Comportamenti del genere su terreni a zero possibilità di sperimentazione, che
obbligano a seguire un tracciato più pedissequamente che una via alpinistica o
un sentiero, sono stupidi e non del tutto consapevoli.
È una protesi del gioco che l’imprenditoria e la politica stanno costruendo
sulla pelle delle valli e delle cime.
In conclusione non caschiamo nel gioco: sono le scelte di indirizzo a generare i
mostri cui la politica che le ha prodotte non vuole rispondere in maniera
proficua.
La responsabilità è politica, la colpa è del modello economico che ha intenzione
di sfruttare ancor di più la montagna in ogni modo, oltre qualunque limite di
ragionevolezza.
In altre parole: se si precludono i corridoi faunistici agli orsi che si è
‘preteso’ di importare sul territorio anche per aumentare l’afflusso turistico,
salvo poi lamentarsi del loro sovrannumero e proporre come unica soluzione
l’abbattimento, si sta giocando con la pelle degli animali non umani.
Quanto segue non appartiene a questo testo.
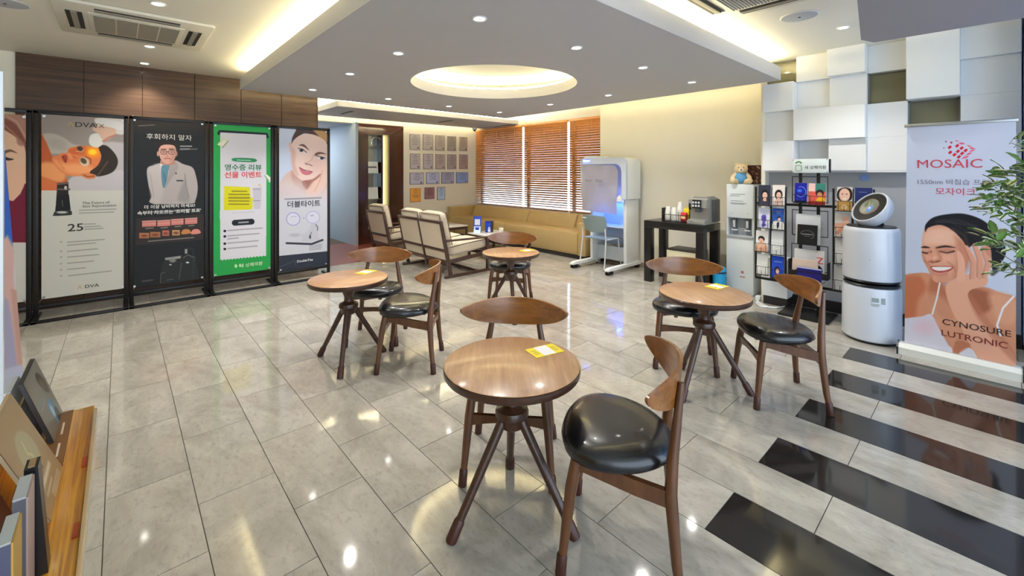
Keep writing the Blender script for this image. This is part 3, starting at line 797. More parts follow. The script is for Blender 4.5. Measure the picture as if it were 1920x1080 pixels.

Se si rendono instagrammabili i sentieri, con panchine giganti e ammiccamenti
acchiappa click, perché si vuol far crescere il turismo in maniera esponenziale
e incontrollata ma poi li si chiude quando qualcuno si fa male, si sta giocando
con la pelle degli animali umani.
Se si trova normale spendere valanghe di soldi per alimentare i comprensori
sciistici (o per realizzare skidome al chiuso in assenza di neve), per
alimentare la speculazione edilizia, per realizzare Olimpiadi che lasceranno
scheletri e macerie; se si pretende eliminare il rischio nelle attività ludiche
criminalizzando per decreto o divieto ma si dà per assodata l’alta probabilità
di farsi male in quell’obbligo alienante che è il mondo del lavoro si sta
giocando con la pelle della società.
Così facendo le amministrazioni e governi dimostrano di prendere scelte
politiche di indirizzo che non manifestano rispetto alcuno verso i luoghi, verso
le differenti specie animali che abitano quei luoghi, nessun rispetto anche
verso le persone che abitano la montagna o che vengono da fuori, invogliate ad
andare a ‘fare il ponte tibetano’ con la stessa spensieratezza con cui
andrebbero nell’ennesimo inutile nuovissimo iper mega centro commerciale.
In questi precisi ambiti queste scelte vanno censurate e attaccate.
Servono cultura e capacità interpretative, sensibilizzazione, non overdose di
emozioni indotte, normate da chi al primo guaio provocato si lava le mani e
risponde con l’unico strumento che padroneggia: la repressione.